→ **Aim of the task**
Output all of the data below exactly as given.

→ **Available data**

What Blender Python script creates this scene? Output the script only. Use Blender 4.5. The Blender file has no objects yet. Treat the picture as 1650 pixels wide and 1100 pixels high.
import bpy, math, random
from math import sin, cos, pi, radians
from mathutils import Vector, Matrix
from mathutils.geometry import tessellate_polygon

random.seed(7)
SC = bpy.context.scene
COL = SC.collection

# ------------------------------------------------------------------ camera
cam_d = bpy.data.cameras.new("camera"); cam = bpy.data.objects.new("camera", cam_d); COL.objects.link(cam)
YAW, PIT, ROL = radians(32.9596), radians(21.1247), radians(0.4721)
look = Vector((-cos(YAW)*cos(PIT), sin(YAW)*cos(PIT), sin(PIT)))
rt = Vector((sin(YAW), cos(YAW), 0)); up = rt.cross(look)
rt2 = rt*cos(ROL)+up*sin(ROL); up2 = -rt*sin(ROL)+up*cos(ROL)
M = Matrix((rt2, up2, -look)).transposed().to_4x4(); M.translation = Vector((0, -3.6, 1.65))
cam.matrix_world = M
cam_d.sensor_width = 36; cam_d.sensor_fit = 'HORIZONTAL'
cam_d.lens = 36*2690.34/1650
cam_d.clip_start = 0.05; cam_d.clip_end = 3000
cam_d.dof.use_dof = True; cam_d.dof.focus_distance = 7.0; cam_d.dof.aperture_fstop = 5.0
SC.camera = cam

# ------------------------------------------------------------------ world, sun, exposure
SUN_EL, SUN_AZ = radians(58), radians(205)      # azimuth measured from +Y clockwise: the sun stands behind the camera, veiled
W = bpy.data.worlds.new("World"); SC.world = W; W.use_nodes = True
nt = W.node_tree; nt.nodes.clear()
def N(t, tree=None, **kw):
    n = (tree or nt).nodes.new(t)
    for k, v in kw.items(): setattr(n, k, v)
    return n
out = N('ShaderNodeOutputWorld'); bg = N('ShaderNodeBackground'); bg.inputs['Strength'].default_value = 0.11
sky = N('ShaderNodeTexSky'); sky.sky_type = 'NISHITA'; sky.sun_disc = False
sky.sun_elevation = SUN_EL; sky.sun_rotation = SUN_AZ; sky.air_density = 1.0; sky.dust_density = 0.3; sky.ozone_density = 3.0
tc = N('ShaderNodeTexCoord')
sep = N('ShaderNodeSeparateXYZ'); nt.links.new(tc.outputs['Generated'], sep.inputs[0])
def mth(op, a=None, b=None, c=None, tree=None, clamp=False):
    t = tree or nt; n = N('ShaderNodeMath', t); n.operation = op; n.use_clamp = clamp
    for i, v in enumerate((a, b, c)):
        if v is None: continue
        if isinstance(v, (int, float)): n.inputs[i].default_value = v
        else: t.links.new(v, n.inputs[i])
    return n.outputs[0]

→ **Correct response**
What Blender Python script creates this scene? Output the script only. Use Blender 4.5. The Blender file has no objects yet. Treat the picture as 1650 pixels wide and 1100 pixels high.
import bpy, math, random
from math import sin, cos, pi, radians
from mathutils import Vector, Matrix
from mathutils.geometry import tessellate_polygon

random.seed(7)
SC = bpy.context.scene
COL = SC.collection

# ------------------------------------------------------------------ camera
cam_d = bpy.data.cameras.new("camera"); cam = bpy.data.objects.new("camera", cam_d); COL.objects.link(cam)
YAW, PIT, ROL = radians(32.9596), radians(21.1247), radians(0.4721)
look = Vector((-cos(YAW)*cos(PIT), sin(YAW)*cos(PIT), sin(PIT)))
rt = Vector((sin(YAW), cos(YAW), 0)); up = rt.cross(look)
rt2 = rt*cos(ROL)+up*sin(ROL); up2 = -rt*sin(ROL)+up*cos(ROL)
M = Matrix((rt2, up2, -look)).transposed().to_4x4(); M.translation = Vector((0, -3.6, 1.65))
cam.matrix_world = M
cam_d.sensor_width = 36; cam_d.sensor_fit = 'HORIZONTAL'
cam_d.lens = 36*2690.34/1650
cam_d.clip_start = 0.05; cam_d.clip_end = 3000
cam_d.dof.use_dof = True; cam_d.dof.focus_distance = 7.0; cam_d.dof.aperture_fstop = 5.0
SC.camera = cam

# ------------------------------------------------------------------ world, sun, exposure
SUN_EL, SUN_AZ = radians(58), radians(205)      # azimuth measured from +Y clockwise: the sun stands behind the camera, veiled
W = bpy.data.worlds.new("World"); SC.world = W; W.use_nodes = True
nt = W.node_tree; nt.nodes.clear()
def N(t, tree=None, **kw):
    n = (tree or nt).nodes.new(t)
    for k, v in kw.items(): setattr(n, k, v)
    return n
out = N('ShaderNodeOutputWorld'); bg = N('ShaderNodeBackground'); bg.inputs['Strength'].default_value = 0.11
sky = N('ShaderNodeTexSky'); sky.sky_type = 'NISHITA'; sky.sun_disc = False
sky.sun_elevation = SUN_EL; sky.sun_rotation = SUN_AZ; sky.air_density = 1.0; sky.dust_density = 0.3; sky.ozone_density = 3.0
tc = N('ShaderNodeTexCoord')
sep = N('ShaderNodeSeparateXYZ'); nt.links.new(tc.outputs['Generated'], sep.inputs[0])
def mth(op, a=None, b=None, c=None, tree=None, clamp=False):
    t = tree or nt; n = N('ShaderNodeMath', t); n.operation = op; n.use_clamp = clamp
    for i, v in enumerate((a, b, c)):
        if v is None: continue
        if isinstance(v, (int, float)): n.inputs[i].default_value = v
        else: t.links.new(v, n.inputs[i])
    return n.outputs[0]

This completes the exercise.